§ **Set exercise**
Without the images, write out the whole listing exactly.

§ **Source records**
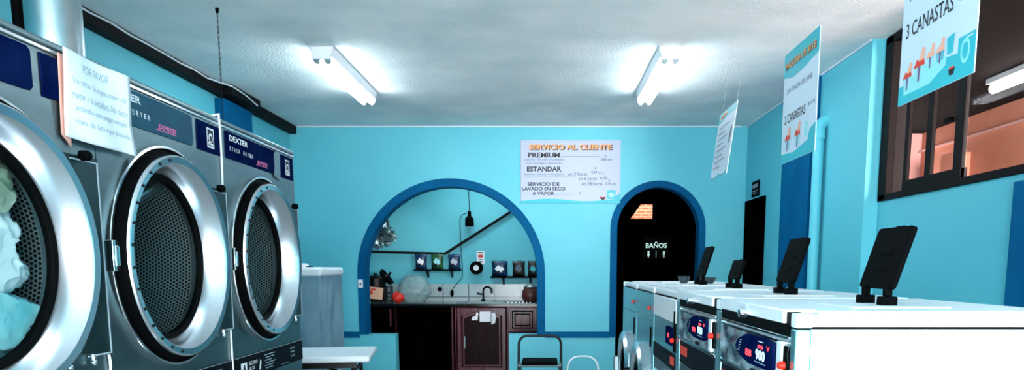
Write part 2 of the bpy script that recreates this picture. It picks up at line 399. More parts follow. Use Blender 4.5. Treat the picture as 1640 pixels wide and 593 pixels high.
# door in the right wall, next to the far corner
d1 = struct(MB().box(W_R+.03, W_R+.07, 6.89, 7.46, .005, 1.96), 'door_1', 'black_wood', bevel=.004)
fm = MB(); fm.box(W_R-.02, W_R+.1, 6.85, 6.89, 0, 2.0); fm.box(W_R-.02, W_R+.1, 7.46, 7.5, 0, 2.0); fm.box(W_R-.02, W_R+.1, 6.85, 7.5, 1.96, 2.0)
fm.build('door_frame', 'black_wood', d1, bevel=.004)
MB().box(W_R+.02, W_R+.03, 6.98, 7.37, 1.1, 1.85).box(W_R+.02, W_R+.03, 6.98, 7.37, .15, .95).build('panel', 'black_wood', d1, bevel=.004)
MB().tube([(W_R+.03, 6.95, 1.0), (W_R-.02, 6.95, 1.0), (W_R-.02, 7.05, 1.0)], .009).build('door_handle', 'steel', d1)
pq = thing('door_plaque', (W_R-.006, 7.18, 2.02), 'small black plaque with pale writing above the door on the right', 'sign')
MB().box(W_R-.012, W_R-.001, 7.06, 7.30, 2.02, 2.17).build('board', 'black_plastic', pq, bevel=.002)
D = Decal(frame((W_R-.012, 7.30, 2.02), (0, -1, 0), (0, 0, 1)))
[D.rect('silver_print', .035+.026*k, .085, .016, .035) for k in range(7)]; D.rect('silver_print', .04, .05, .16, .006); D.rect('silver_print', .06, .03, .12, .006)
D.build(pq, {})
# cyan drain pipe on the right wall
pp = thing('drain_pipe', (W_R-.05, 5.45, 0), 'cyan painted drain pipe standing beside the blue pilaster', 'pipe')
MB().tube([(W_R-.05, 5.45, 0), (W_R-.05, 5.45, 2.33)], .038, 20).build('pipe', 'cyan_paint', pp)
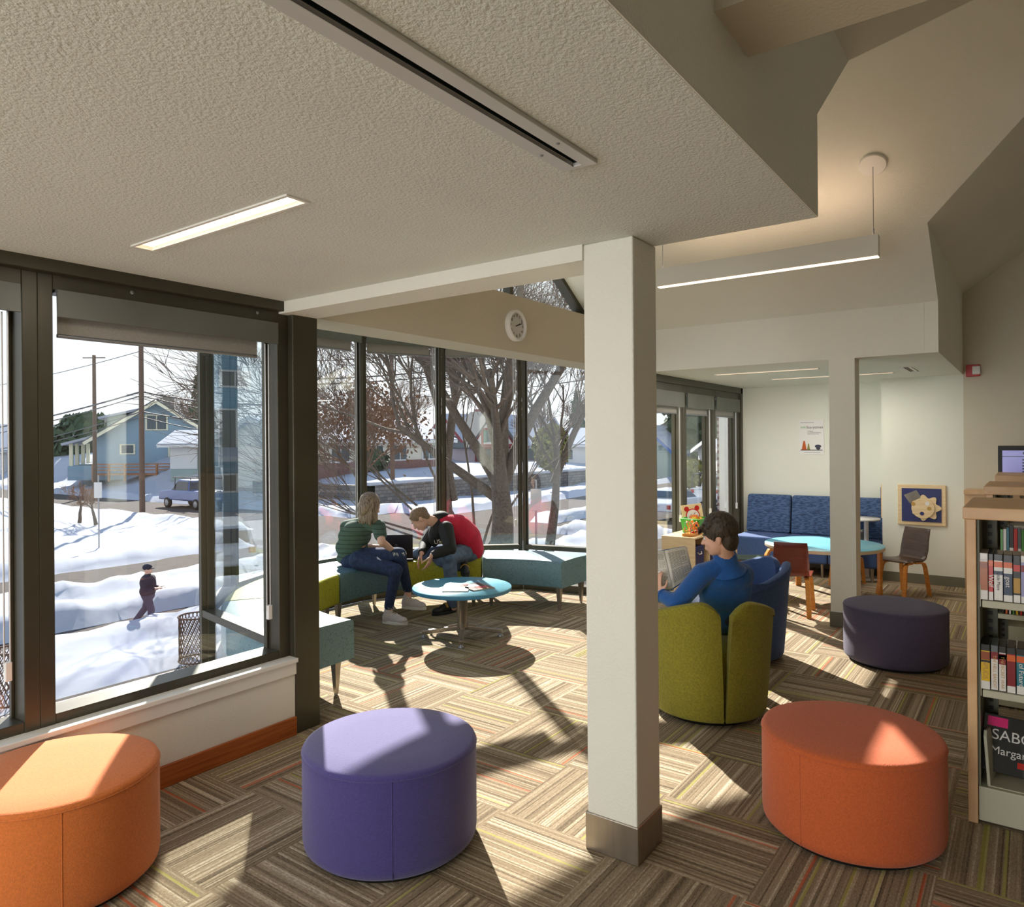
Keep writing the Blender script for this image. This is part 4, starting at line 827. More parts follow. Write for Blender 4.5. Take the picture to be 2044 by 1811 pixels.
# ------------------------------------------------------------------ bookcases
def bookcase(x0, label, near=False):
    y1 = 0.235; y0 = -1.70; D = 0.63; zt_ = 1.356
    t = thing('bookcase', label, 'bookcase', (x0+D/2, (y0+y1)/2, 0), 0)
    f = MB(); f.box((x0-0.012, y0, zt_-0.052), (x0+D+0.012, y1+0.012, zt_)); tp = f.build('top', 'maple', t, world=True, bevel=0.004)
    f = MB(); f.box((x0, y1-0.036, 0.0), (x0+D, y1, zt_-0.052)); f.build('end_panel', 'maple', t, world=True, bevel=0.003)
    f = MB(); f.box((x0, y0, 0.0), (x0+D, y0+0.036, zt_-0.052)); f.build('end_panel', 'maple', t, world=True, bevel=0.003)
    f = MB(); f.box((x0+0.012, y0+0.04, 0.012), (x0+D-0.012, y1-0.038, 0.158)); f.build('base_plinth', 'grey_steel_paint', t, world=True, bevel=0.004)
    f = MB(); f.box((x0+0.29, y1-0.10, 0.158), (x0+0.34, y1-0.045, zt_-0.055)); up = f.build('upright', 'shelf_grey', t, world=True)
    f = MB(); f.box((x0+0.02, y1-0.046, 0.158), (x0+D-0.02, y1-0.037, zt_-0.055)); f.build('steel_liner', 'shelf_grey', t, world=True)
    for z in [1.22-0.035*k for k in range(30)]:
        pass
    f = MB()
    for k in range(28): z = 1.24-0.036*k; f.box((x0+0.285, y1-0.082, z), (x0+0.2895, y1-0.066, z+0.016))
    f.build('slot_row', 'black', up, world=True)
    for z in (0.958, 0.575):
        for sx in (0, 1):
            xa, xb = (x0+0.01, x0+0.285) if sx == 0 else (x0+0.345, x0+D-0.01)
            f = MB(); f.box((xa, -0.66, z-0.03), (xb, y1-0.055, z)); f.build('shelf_board', 'grey_steel_paint', t, world=True, bevel=0.003)
        f = MB(); f.add([(x0+0.02, y1-0.05, z-0.03), (x0+0.28, y1-0.05, z-0.03), (x0+0.28, y1-0.05, z+0.10), (x0+0.05, y1-0.05, z+0.10), (x0+0.02, y1-0.05, z+0.06)], [(0, 1, 2, 3, 4)]); br = f.build('bracket', 'grey_steel_paint', t, world=True); s2 = br.modifiers.new('s', 'SOLIDIFY'); s2.thickness = 0.003
    return t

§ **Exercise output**
Write part 2 of the bpy script that recreates this picture. It picks up at line 399. More parts follow. Use Blender 4.5. Treat the picture as 1640 pixels wide and 593 pixels high.
# door in the right wall, next to the far corner
d1 = struct(MB().box(W_R+.03, W_R+.07, 6.89, 7.46, .005, 1.96), 'door_1', 'black_wood', bevel=.004)
fm = MB(); fm.box(W_R-.02, W_R+.1, 6.85, 6.89, 0, 2.0); fm.box(W_R-.02, W_R+.1, 7.46, 7.5, 0, 2.0); fm.box(W_R-.02, W_R+.1, 6.85, 7.5, 1.96, 2.0)
fm.build('door_frame', 'black_wood', d1, bevel=.004)
MB().box(W_R+.02, W_R+.03, 6.98, 7.37, 1.1, 1.85).box(W_R+.02, W_R+.03, 6.98, 7.37, .15, .95).build('panel', 'black_wood', d1, bevel=.004)
MB().tube([(W_R+.03, 6.95, 1.0), (W_R-.02, 6.95, 1.0), (W_R-.02, 7.05, 1.0)], .009).build('door_handle', 'steel', d1)
pq = thing('door_plaque', (W_R-.006, 7.18, 2.02), 'small black plaque with pale writing above the door on the right', 'sign')
MB().box(W_R-.012, W_R-.001, 7.06, 7.30, 2.02, 2.17).build('board', 'black_plastic', pq, bevel=.002)
D = Decal(frame((W_R-.012, 7.30, 2.02), (0, -1, 0), (0, 0, 1)))
[D.rect('silver_print', .035+.026*k, .085, .016, .035) for k in range(7)]; D.rect('silver_print', .04, .05, .16, .006); D.rect('silver_print', .06, .03, .12, .006)
D.build(pq, {})
# cyan drain pipe on the right wall
pp = thing('drain_pipe', (W_R-.05, 5.45, 0), 'cyan painted drain pipe standing beside the blue pilaster', 'pipe')
MB().tube([(W_R-.05, 5.45, 0), (W_R-.05, 5.45, 2.33)], .038, 20).build('pipe', 'cyan_paint', pp)
Keep writing the Blender script for this image. This is part 4, starting at line 827. More parts follow. Write for Blender 4.5. Take the picture to be 2044 by 1811 pixels.
# ------------------------------------------------------------------ bookcases
def bookcase(x0, label, near=False):
    y1 = 0.235; y0 = -1.70; D = 0.63; zt_ = 1.356
    t = thing('bookcase', label, 'bookcase', (x0+D/2, (y0+y1)/2, 0), 0)
    f = MB(); f.box((x0-0.012, y0, zt_-0.052), (x0+D+0.012, y1+0.012, zt_)); tp = f.build('top', 'maple', t, world=True, bevel=0.004)
    f = MB(); f.box((x0, y1-0.036, 0.0), (x0+D, y1, zt_-0.052)); f.build('end_panel', 'maple', t, world=True, bevel=0.003)
    f = MB(); f.box((x0, y0, 0.0), (x0+D, y0+0.036, zt_-0.052)); f.build('end_panel', 'maple', t, world=True, bevel=0.003)
    f = MB(); f.box((x0+0.012, y0+0.04, 0.012), (x0+D-0.012, y1-0.038, 0.158)); f.build('base_plinth', 'grey_steel_paint', t, world=True, bevel=0.004)
    f = MB(); f.box((x0+0.29, y1-0.10, 0.158), (x0+0.34, y1-0.045, zt_-0.055)); up = f.build('upright', 'shelf_grey', t, world=True)
    f = MB(); f.box((x0+0.02, y1-0.046, 0.158), (x0+D-0.02, y1-0.037, zt_-0.055)); f.build('steel_liner', 'shelf_grey', t, world=True)
    for z in [1.22-0.035*k for k in range(30)]:
        pass
    f = MB()
    for k in range(28): z = 1.24-0.036*k; f.box((x0+0.285, y1-0.082, z), (x0+0.2895, y1-0.066, z+0.016))
    f.build('slot_row', 'black', up, world=True)
    for z in (0.958, 0.575):
        for sx in (0, 1):
            xa, xb = (x0+0.01, x0+0.285) if sx == 0 else (x0+0.345, x0+D-0.01)
            f = MB(); f.box((xa, -0.66, z-0.03), (xb, y1-0.055, z)); f.build('shelf_board', 'grey_steel_paint', t, world=True, bevel=0.003)
        f = MB(); f.add([(x0+0.02, y1-0.05, z-0.03), (x0+0.28, y1-0.05, z-0.03), (x0+0.28, y1-0.05, z+0.10), (x0+0.05, y1-0.05, z+0.10), (x0+0.02, y1-0.05, z+0.06)], [(0, 1, 2, 3, 4)]); br = f.build('bracket', 'grey_steel_paint', t, world=True); s2 = br.modifiers.new('s', 'SOLIDIFY'); s2.thickness = 0.003
    return t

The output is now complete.